X Band electromagnetic property influence of multi-walled carbon nanotube in hybrid MnZn ferrite and carbonyl iron composites

Abstract

A hybrid composite based on 30 wt.% and 50 wt.% of MnZn ferrite and Carbonyl Iron (CI) with 1 wt.% of carbon nanotube (CNT) dispersed on silicone rubber was produced to investigate the electromagnetic absorption performance on X Band frequency range (8.2–12.4 GHz). The MnZn ferrite, CI and CNT powder were characterized by Scanning Electron Microscope (SEM) to analyze the pallet morphology.
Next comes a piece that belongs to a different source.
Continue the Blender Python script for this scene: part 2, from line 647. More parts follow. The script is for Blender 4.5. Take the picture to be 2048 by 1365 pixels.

The influence of the CNT on magnetic composites was studied by comparison with MnZn ferrite and CI composites on the electrical and magnetic properties using a rectangular waveguide based on the Nicholson-Ross-Weiner model. On the MnZn ferrite structure, the CNT increased the magnetic storage capability and reduced its property in CI composite. The Reflection Loss demonstrates the increases in absorption due to the CNT link between magnetic pallets. MnZn ferrite with CNT showed a minimum RL value of −21 dB with 2.3 mm of thickness. The hybrid composite demonstrated a better electromagnetic performance than the composite with the same weight% of the magnetic pallet, which is very interesting to the aerospace and aeronautic applications that require a high electromagnetic absorption and lightweight.